Task details =>
Write out again, unaltered, the lines from the start through the line containing "COL = S.collection".

--- Start Given information ---

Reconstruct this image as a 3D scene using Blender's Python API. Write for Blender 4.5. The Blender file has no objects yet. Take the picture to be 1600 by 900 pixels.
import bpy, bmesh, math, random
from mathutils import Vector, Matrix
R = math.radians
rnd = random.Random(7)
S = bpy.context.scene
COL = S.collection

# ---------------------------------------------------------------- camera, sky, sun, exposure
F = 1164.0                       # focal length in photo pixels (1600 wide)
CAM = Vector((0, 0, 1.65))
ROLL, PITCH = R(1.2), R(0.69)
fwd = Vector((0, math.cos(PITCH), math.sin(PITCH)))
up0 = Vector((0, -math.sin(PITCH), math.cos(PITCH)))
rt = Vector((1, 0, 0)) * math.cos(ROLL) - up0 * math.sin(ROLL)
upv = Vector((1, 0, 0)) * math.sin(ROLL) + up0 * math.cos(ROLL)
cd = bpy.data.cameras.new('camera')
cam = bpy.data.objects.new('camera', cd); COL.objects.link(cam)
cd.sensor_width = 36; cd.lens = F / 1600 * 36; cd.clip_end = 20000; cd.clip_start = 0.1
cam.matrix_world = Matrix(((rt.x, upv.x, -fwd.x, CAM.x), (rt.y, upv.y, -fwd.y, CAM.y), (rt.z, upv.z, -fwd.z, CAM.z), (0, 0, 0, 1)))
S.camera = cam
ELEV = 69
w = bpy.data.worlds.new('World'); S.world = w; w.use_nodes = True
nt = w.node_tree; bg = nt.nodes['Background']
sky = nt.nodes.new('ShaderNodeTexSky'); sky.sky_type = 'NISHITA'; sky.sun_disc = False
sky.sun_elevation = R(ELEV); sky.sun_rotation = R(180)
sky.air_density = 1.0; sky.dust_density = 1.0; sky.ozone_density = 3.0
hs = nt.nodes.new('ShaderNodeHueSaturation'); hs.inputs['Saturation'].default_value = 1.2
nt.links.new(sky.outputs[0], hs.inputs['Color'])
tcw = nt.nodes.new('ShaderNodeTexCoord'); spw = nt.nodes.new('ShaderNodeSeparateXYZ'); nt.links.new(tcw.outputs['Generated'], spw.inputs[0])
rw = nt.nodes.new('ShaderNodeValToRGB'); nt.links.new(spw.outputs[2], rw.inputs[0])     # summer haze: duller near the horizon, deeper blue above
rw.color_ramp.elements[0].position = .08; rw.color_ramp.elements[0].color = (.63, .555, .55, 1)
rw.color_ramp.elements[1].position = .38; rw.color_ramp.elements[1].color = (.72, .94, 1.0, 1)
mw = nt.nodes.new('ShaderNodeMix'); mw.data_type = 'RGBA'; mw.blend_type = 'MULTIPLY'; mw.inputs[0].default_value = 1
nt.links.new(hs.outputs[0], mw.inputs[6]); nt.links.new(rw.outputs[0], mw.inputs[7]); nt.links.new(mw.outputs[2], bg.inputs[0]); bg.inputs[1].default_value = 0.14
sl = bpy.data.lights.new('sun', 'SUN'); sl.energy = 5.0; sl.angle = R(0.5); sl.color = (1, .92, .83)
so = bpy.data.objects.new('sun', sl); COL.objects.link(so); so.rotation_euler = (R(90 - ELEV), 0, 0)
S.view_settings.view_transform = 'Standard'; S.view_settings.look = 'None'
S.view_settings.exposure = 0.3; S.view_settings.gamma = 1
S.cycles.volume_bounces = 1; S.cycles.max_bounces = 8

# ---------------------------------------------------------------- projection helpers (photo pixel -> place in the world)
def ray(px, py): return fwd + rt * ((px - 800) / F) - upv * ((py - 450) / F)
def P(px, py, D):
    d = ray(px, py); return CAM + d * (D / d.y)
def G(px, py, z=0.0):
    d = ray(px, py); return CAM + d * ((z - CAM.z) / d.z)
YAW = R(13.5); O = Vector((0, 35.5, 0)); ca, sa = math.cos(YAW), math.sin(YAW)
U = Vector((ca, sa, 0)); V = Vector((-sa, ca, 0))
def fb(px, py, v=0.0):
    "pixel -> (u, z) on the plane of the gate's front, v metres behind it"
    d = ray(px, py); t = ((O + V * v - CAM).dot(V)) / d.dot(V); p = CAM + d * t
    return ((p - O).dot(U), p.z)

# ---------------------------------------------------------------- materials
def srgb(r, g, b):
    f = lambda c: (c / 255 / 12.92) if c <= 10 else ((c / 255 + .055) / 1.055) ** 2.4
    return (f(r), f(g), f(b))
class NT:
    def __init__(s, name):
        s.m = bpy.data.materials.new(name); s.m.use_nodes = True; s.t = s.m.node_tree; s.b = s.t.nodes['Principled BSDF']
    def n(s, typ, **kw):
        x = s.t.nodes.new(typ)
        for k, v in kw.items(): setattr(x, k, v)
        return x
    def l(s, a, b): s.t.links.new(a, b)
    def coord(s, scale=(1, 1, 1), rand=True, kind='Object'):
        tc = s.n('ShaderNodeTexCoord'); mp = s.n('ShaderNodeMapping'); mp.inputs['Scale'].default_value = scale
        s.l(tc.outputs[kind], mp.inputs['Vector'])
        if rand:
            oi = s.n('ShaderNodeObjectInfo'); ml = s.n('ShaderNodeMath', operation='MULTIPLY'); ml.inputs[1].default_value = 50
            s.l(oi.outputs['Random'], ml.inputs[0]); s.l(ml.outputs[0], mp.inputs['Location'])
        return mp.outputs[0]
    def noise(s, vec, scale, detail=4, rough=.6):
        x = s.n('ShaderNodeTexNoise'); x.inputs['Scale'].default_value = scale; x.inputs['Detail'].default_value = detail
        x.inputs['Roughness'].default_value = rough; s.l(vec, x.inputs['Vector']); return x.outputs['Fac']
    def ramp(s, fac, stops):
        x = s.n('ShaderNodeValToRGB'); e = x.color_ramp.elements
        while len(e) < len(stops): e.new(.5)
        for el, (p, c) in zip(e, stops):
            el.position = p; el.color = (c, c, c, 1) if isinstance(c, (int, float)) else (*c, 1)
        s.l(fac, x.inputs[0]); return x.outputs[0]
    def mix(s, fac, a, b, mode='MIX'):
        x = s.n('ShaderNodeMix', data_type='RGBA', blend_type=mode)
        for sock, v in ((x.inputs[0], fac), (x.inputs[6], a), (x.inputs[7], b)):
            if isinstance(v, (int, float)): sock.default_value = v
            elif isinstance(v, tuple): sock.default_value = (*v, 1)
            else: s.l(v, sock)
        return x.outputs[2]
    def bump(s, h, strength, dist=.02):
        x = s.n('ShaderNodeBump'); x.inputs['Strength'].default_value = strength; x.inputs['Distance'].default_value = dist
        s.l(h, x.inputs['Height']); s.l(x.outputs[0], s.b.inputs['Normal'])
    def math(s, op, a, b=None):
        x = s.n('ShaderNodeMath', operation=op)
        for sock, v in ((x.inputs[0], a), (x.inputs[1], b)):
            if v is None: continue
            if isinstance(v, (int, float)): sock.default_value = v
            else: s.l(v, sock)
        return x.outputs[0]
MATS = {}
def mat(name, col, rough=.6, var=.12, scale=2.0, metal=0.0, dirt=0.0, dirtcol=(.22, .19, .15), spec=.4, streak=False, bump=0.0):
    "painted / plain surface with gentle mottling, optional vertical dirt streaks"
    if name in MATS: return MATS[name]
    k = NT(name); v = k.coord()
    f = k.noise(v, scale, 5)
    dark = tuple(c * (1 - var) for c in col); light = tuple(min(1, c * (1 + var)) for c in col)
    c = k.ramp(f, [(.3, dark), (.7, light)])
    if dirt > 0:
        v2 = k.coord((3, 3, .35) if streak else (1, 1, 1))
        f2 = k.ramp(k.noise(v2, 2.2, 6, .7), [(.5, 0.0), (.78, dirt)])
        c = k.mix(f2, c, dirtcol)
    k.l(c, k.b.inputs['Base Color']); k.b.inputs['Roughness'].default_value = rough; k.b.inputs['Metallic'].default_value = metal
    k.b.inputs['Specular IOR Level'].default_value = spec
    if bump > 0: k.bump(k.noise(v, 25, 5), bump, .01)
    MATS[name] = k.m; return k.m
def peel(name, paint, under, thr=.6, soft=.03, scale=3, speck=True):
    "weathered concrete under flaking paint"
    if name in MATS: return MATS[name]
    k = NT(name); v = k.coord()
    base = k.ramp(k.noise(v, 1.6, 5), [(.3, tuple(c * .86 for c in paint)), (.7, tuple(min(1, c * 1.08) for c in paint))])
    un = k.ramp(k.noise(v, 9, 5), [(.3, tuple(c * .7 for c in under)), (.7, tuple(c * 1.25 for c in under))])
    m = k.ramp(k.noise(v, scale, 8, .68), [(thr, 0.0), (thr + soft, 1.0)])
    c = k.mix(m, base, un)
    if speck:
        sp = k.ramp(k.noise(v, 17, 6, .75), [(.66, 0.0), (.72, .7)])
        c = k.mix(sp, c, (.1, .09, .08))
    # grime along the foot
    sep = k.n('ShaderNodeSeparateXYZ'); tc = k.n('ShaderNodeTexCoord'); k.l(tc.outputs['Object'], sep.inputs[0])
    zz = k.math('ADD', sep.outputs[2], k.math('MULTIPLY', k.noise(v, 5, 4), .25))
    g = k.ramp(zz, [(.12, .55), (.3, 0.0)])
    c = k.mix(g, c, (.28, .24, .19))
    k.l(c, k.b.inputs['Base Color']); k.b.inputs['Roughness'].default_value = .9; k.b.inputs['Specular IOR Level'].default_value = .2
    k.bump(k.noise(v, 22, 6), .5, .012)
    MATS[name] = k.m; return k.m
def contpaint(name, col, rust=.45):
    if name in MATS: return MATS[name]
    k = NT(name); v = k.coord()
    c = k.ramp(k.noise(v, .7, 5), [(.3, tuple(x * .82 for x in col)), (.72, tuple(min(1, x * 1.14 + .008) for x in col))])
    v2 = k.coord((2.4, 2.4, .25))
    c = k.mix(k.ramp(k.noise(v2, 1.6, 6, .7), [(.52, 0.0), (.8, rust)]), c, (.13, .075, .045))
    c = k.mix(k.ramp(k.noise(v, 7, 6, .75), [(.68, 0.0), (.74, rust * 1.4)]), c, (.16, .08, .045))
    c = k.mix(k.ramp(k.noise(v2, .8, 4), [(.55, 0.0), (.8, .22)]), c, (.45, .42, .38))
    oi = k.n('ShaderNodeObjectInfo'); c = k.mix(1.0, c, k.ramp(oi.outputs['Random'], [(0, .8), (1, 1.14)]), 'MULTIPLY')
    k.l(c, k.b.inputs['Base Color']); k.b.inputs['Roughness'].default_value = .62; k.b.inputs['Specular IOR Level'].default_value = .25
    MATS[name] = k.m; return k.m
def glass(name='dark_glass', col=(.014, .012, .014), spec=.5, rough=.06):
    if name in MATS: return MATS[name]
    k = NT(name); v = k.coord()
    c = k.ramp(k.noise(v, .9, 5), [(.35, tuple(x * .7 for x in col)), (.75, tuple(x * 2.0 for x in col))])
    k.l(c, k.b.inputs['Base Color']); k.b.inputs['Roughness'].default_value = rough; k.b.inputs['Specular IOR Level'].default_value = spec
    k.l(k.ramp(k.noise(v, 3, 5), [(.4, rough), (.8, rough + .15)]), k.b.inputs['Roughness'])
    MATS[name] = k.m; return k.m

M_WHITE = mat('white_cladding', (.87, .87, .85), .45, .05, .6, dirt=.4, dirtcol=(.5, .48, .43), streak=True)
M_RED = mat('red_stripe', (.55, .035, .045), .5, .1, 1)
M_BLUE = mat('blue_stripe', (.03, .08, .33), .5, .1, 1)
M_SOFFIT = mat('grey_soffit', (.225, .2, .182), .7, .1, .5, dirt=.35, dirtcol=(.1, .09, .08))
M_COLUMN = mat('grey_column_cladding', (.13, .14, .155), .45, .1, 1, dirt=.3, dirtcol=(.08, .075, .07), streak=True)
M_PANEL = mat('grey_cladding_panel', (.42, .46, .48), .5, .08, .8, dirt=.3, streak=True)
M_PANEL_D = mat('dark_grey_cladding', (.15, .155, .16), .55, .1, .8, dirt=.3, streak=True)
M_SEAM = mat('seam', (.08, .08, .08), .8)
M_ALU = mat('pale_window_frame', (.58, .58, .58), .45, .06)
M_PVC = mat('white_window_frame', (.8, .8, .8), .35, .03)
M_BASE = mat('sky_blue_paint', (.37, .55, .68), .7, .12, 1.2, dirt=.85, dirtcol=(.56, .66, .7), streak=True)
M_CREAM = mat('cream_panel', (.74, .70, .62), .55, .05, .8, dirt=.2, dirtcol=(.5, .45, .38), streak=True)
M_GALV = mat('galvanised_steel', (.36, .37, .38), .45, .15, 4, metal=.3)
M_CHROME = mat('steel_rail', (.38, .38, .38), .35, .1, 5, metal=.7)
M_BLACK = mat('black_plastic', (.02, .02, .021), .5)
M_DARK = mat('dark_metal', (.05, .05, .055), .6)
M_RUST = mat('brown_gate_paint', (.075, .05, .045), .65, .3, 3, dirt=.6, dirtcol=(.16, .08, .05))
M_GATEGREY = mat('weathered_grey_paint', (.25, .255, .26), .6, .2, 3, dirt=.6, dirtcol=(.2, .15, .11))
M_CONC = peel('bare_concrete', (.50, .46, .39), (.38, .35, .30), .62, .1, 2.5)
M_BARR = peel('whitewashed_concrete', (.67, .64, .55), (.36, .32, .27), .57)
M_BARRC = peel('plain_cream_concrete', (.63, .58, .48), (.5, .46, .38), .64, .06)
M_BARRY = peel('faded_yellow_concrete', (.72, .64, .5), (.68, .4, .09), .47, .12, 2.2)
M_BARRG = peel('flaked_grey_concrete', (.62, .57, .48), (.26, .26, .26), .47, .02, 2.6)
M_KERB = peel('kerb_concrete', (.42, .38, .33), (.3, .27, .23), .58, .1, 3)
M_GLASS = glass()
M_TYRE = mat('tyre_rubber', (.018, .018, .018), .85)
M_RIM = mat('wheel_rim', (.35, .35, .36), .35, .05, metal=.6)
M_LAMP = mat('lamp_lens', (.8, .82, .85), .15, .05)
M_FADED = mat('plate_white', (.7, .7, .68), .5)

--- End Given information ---

Result =>
Reconstruct this image as a 3D scene using Blender's Python API. Write for Blender 4.5. The Blender file has no objects yet. Take the picture to be 1600 by 900 pixels.
import bpy, bmesh, math, random
from mathutils import Vector, Matrix
R = math.radians
rnd = random.Random(7)
S = bpy.context.scene
COL = S.collection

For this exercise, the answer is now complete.